I want to sketch the set $|z|\geq \text{Re}(z)+1$ and determine whether it is open, closed or neither and whether it is bounded and connected.
Let $z=x+iy,$ Then we have that the inequality is equivalent to
$$\sqrt{x^2+y^2}\geq x+1,$$
so
$$y\geq \sqrt{2x+1}.$$
So this is the closed, unbounded region above the graph of $\sqrt{2x+1}.$ I don't understand how to determine connectedness.
Is my answer so far correct?
On
Well, if $x\geq -1$ then we get $y^2\geq 2x+1$. Since $y^2 = 2x+1$ is a parabola it determine two connected component and $y^2\geq 2x+1$ is one of them and it is closed. Name this component $A$
But if $x<-1$ you can't square it. But in this case any point $P(x,y)$ if $x<-1$ is a solution and they determine open halfplane $B$ (left from from the line $x=-1$). But this plane is $B$ is subset of $A$, so their union is again $A$.

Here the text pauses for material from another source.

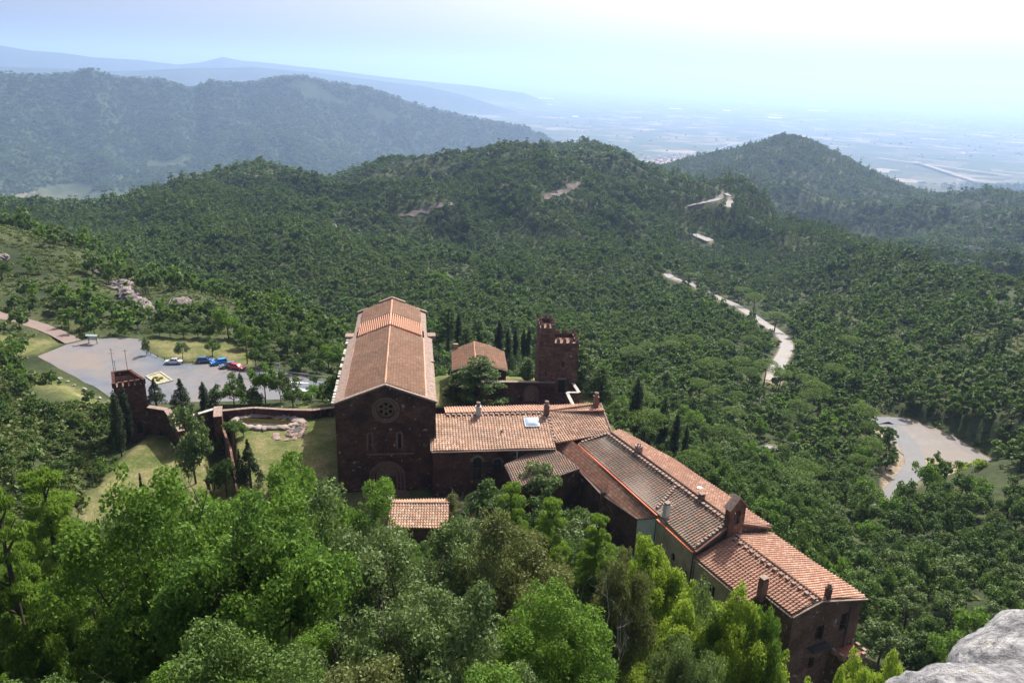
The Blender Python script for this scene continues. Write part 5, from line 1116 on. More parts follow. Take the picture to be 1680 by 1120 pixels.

So this region is closed and it has one component..
Be very careful when squaring: the inequality $1\ge -2$ is true, but $1^2\ge(-2)^2$ is false.
The inequality $A\ge B$ is equivalent to $A^2\ge B^2$ provided $A\ge0$ and $B\ge0$.
If $\operatorname{Re}z<-1$, then the inequality $|z|\ge\operatorname{Re}z+1$ is surely true. Therefore all complex numbers $x+yi$ with $x<-1$ belong to the set.
If $x\ge-1$, then you can indeed square and the inequality becomes $$ x^2+y^2\ge x^2+2x+1 $$ that is, $$ y^2\ge 2x+1 $$ The locus $y^2=2x+1$ is a parabola, which divides the plane into three subsets:
For all inner points it either holds $y^2>2x+1$ or $y^2<2x+1$. Consider the segment joining two inner points; if in one the former inequality holds and in the other the latter, then the segment joining them has to meet the parabola. Since $(0,0)$ is an inner point and $0<2\cdot0+1$, we conclude that the inner points don't belong to the given set.
Similarly, the outer points all satisfy $y^2>2x+1$.
On the other hand, all points with $x<-1$ are outer points, as the vertex has coordinates $(-1/2,0)$, so the set is indeed the set of outer points to the parabola $y^2=2x+1$ and the points of the parabola.